Sunday 19 October 2014

#unfurlingHR...Baking These Things In


Just a quick one from me on my thoughts bubbling since we met together for the NZLEAD Unconference #unfurlingHR.

I've said it before, but I want to say it again – thank you Amanda and everyone who made the day happen.

NZLEAD is leading us in an amazing way.

Lisa Gill has pointed me to Gary Hamel’s talk on the Future of Management in the last few days. If you haven’t already seen it, you can view it here. It’s well worth a watch.

A quick fire summary of the themes that stuck with me. 

Gary asks "how do you build a company that can change as fast as change itself, where innovation is the work of everybody, all the time, everyday, and where people are willing to bring the gifts of creativity and passion?"

He challenges us to build companies that are: Adaptable – Innovative – Engaged.

Gary draws parallels to the web, and says the web gives us a “global operating system for innovation”. He boils down the values of the web to the following four principles:

(1) Openness
(2) Meritocracy
(3) Flexibility
(4) Collaboration

Gary goes on to make the challenge, “how do we take these deep principles...and bake them into our organisations....because the web is already adaptable, innovative and engaging."

If we stop and reflect on NZLEAD and what Amanda is building, at its heart, it is baking these things in.

We are being led as a community with these principles at the heart - openness, meritocracy, flexibility, collaboration - and it’s inspired.

When I take a step back, when I think about the effect of leading in this way, I see it bringing out creativity, courage, new thinking, confidence, accountability, urgency and a real sense of community.

It’s immense.

We can learn so much by stepping back and reflecting, not just on the event of the NZLEAD Unconference #unfurlingHR, but on the way we are being led.  

This is amazing, this is really something….





  

Thursday 2 October 2014

A very sorry state

Who are our customers?

I ask this simple question, because for some strange reason for the first ten years of my HR career it wasn’t so simple.

It seems a very sorry state.

I got confused; it was of course about doing the best for the business, but from a people perspective, was it the CEO, the managers, the employees?

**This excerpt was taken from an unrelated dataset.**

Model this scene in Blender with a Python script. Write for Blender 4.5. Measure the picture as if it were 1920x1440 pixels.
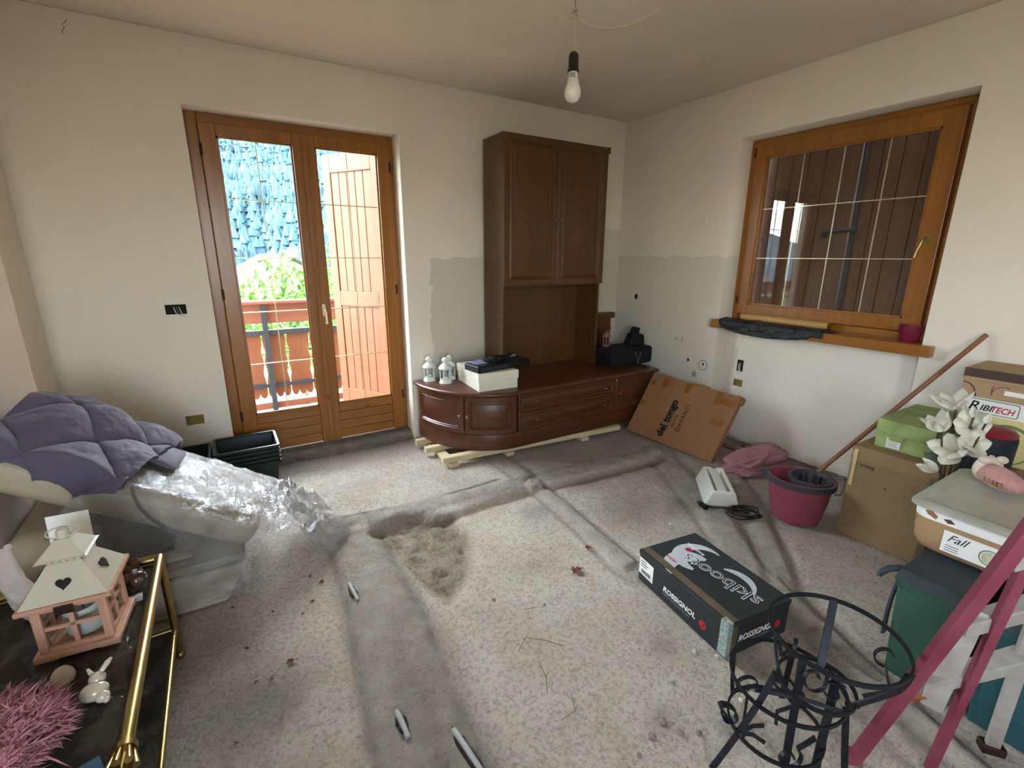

Because, for some reason it felt like each of these groups had different needs.

I “grew up” in HR working in traditional, hierarchical organisations (finance and insurance anyone?)….

So why was it hard to work out who my customers were?

So I’ve been doing a lot of pondering, and I’ll put it out there – I think it’s because management not leadership was king.

So let me quickly define management (courtesy of Kevin Kruse), and don’t for a second get me wrong, good management is needed. Managers need to plan, measure, monitor, coordinate, solve and so many other things.

Typically, managers manage things

Leaders lead people.

It occurs to me when you have a “management culture” not “leadership culture” it turns into them verses us mentality very quickly, and the HR team sit somewhere in between. Or in many cases on one side of the fence. 

Even the name "Human Resources" implies a big lean towards the management side; calling people "resources" implies they are things that need managing. 

And that doesn’t help anyone really.

The business and growth suffers. The employees suffer, the customers suffer.

It’s all about the people that make your business. The customers, the owners, your team, your future and past team members, and the people that you’re yet to meet that will grow your business to new heights.

Treating people as people. Richard Branson’s unlimited holidays fit perfectly.